ISLAMABAD (PTI): Outgoing US ambassador to Pakistan Nicholas Platt has said the F-16 combat aircraft ordered by Pakistan would not be delivered till the nuclear issue was resolved.

“We have not reached the point where the US president can certify that Pakistan does not possess a nuclear weapon. Hence sanctions involved in the Pressler amendment will continue to bite and corrode our relationship” Platt said in an interview to “The Nation in Lahore.

The US military and economic assistance to Pakistan was suspended in October 1990 on the suspicion that Islamabad’s nuclear program was weapon-oriented. Pakistan has denied the charge.

Platt who leaves for New York early next month to take up his new assignment as the chief of the Asia society told the Newspaper that “if you have a Series of components that comprise a (nuclear) weapon you will have to dismantle it even if it is on a short term or a temporary basis so that under the law Pakistan can say that it does not possess a nuclear weapon.”

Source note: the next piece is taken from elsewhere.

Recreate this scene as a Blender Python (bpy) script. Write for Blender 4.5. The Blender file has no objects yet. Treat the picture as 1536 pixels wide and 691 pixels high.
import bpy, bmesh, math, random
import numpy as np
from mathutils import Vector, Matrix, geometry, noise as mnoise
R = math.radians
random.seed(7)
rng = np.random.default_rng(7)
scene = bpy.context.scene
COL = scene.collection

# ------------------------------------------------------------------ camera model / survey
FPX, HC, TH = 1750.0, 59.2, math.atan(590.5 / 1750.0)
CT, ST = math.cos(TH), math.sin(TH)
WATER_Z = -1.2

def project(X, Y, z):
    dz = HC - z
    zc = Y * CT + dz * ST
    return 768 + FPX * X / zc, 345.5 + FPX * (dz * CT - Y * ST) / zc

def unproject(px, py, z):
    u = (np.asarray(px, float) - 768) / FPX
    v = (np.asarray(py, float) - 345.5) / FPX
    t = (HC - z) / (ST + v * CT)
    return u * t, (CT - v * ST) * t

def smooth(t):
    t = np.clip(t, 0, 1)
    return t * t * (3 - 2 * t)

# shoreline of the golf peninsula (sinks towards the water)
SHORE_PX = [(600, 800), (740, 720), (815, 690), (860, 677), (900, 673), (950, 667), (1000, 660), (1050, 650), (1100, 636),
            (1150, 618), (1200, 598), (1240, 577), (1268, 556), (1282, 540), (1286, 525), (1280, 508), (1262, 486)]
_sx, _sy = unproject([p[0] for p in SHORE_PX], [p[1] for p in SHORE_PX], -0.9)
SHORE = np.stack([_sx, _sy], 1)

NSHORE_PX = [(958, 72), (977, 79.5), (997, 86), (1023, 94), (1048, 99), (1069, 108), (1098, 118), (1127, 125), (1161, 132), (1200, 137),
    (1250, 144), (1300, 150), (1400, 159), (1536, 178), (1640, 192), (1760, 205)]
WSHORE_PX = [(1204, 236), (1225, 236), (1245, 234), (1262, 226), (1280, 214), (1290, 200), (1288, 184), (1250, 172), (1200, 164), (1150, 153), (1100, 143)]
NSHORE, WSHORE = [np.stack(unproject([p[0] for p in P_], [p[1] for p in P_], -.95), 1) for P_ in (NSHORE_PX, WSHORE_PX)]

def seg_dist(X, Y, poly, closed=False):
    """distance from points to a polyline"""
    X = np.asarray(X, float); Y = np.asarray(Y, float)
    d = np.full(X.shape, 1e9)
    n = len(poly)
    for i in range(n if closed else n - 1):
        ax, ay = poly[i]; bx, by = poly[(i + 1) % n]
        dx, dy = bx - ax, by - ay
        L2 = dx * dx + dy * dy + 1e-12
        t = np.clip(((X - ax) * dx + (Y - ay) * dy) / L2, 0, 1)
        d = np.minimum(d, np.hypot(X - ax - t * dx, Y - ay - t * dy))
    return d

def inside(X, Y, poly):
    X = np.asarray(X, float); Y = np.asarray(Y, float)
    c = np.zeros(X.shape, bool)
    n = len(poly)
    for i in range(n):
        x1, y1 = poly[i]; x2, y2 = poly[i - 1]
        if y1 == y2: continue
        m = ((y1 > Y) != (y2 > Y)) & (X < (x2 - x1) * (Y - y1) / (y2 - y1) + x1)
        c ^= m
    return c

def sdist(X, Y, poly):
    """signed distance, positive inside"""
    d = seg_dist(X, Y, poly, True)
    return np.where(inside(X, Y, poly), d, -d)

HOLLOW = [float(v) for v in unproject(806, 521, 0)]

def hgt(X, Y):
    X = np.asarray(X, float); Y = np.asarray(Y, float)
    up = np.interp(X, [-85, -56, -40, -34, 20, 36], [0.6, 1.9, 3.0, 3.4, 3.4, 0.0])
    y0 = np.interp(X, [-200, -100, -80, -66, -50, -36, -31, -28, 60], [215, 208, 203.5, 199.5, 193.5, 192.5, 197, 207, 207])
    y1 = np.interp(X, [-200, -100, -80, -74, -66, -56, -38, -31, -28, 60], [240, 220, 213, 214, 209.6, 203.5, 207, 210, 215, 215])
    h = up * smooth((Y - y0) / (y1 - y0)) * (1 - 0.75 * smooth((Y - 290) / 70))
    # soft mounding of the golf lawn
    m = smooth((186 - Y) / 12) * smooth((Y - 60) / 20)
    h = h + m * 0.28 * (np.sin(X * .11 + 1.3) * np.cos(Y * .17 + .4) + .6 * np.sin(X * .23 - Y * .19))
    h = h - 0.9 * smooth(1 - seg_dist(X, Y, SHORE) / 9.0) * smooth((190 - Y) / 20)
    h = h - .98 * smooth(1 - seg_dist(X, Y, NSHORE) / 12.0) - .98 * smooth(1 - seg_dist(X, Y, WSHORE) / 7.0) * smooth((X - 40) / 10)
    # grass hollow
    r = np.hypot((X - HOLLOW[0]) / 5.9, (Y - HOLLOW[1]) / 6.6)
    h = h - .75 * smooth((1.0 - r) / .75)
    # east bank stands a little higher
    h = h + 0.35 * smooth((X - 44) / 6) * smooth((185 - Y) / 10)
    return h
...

The US envoy said nuclear weapons were going out of fashion and it was not enough for Pakistan to merely freeze its nuclear program. Therefore “a certain amount of roll back is necessary” he said.

Notwithstanding the Pressler amendment food and development assistance to Pakistan had been permitted by the U.S. Congress through non-government organizations which had enabled Washington to address issues like population control education and other pressing needs of Pakistan Platt said.

He said that even limited supply of military spare parts had been allowed on a “case to case basis” so long as they did not constitute a new weapon system. However he said that the F-16 planes would continue to be parked till the nuclear tangle was resolved.

Replying to a question Platt said that there was little chance that the Pressler amendment would become inoperative under a new US administration as sentiments against nuclear proliferation were getting stronger day by day.

In this connection he said that Congress had come up with the new foreign assistance bill making it mandatory for the administration to report on the status of nuclear programs of India China and Pakistan every year.

Nothing that India did not have a military sales relationship like Washington has with Islamabad he said even then the US had applied sanctions against India like in the case of sale of rocket engines by Russia to India.